3. What are your credentials? Did you graduate from Brown, Duke, Harvard, Cambridge, Oxford, Yale, St. Andrews, Edinburgh University, MIT, Columbia, Stanford, ETH Zurich, Kings College London or Princeton? Have you worked with royalty? Use your credentials in a headline such as “Cambridge-trained artist paints like Van Gogh and so can you.” Discuss current and previous professions and how you’ve helped thousands of people.

4. Tell your story. It’s not healthy to ‘relive’ your story over and over again. However, your ‘unique’ story will touch the lives of millions. They’ll be amazed how you overcame adversity. And, there could be someone, somewhere, with the same story. Telling your story means they’re not alone.

5. Who are you connected to? Let’s face it; people love celebrities because they’d like to be one or enjoy living vicariously through them. If you have celebrity connections, use them.  Make sure you have their permission before you tell the world who you know or who’ve you worked with.

6. Share powerful success stories. Have you’ve helped thousands of people lose weight through hypnosis? Perhaps, spending one hour with you, twice a week melts the pounds away. That’s extraordinary! Think about your most powerful success stories and share them.

7. Create a unique hook for your book title. You probably already know this but it begs repeating. A unique ‘hook’ is a great way to reel in the media and readers. Write (no pun, okay there was one) a memorable book title and turn your book into a #1 Best Seller. The media will trip over themselves to speak with you.

8. How can you be Number 1? Sometimes, a market or niche is too crowded. They way to get around this is to create a category where you’re number one. For example, perhaps you’re a marketing consultant who works with optometrists and podiatrists. You could say, “I’m the leading marketing consultant in the world serving optometrists and podiatrists. Walk over to the computer, visit http://www.Eyes and Feet Serve You.com and see for yourself,” or something like that.
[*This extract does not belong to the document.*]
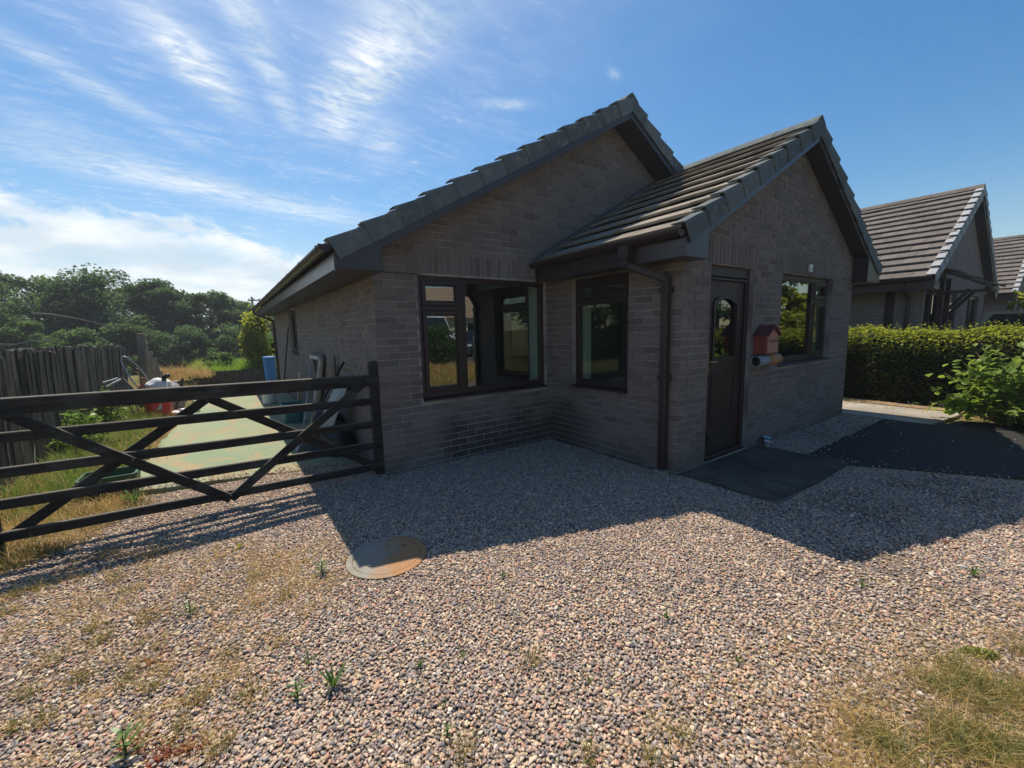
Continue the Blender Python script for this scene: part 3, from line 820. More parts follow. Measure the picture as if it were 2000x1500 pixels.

9. Network. Form partnerships with established authors and experts whose target market is the same or at least compliments yours. Ask them, “How may I help you? What can I do for you?” Not only will you reach a larger audience, but you’ll develop valuable relationships that can serve you and others now and later.

10. Be confident. The media wants to work with confident people. Stand up straight, reach out your hand and say, “Hi, my name is (fill in the blank), and I’m an author/expert that you’re audience needs to hear from.” Give the media your best 30-second elevator speech and they’ll want to work with you.

Stand out from other authors and experts by using these ideas and gain local and national publicity. Don’t overwhelm yourself by applying all of these strategies at once. Select the ones that work best for you and your book/message. You’ll be a media darling in no time!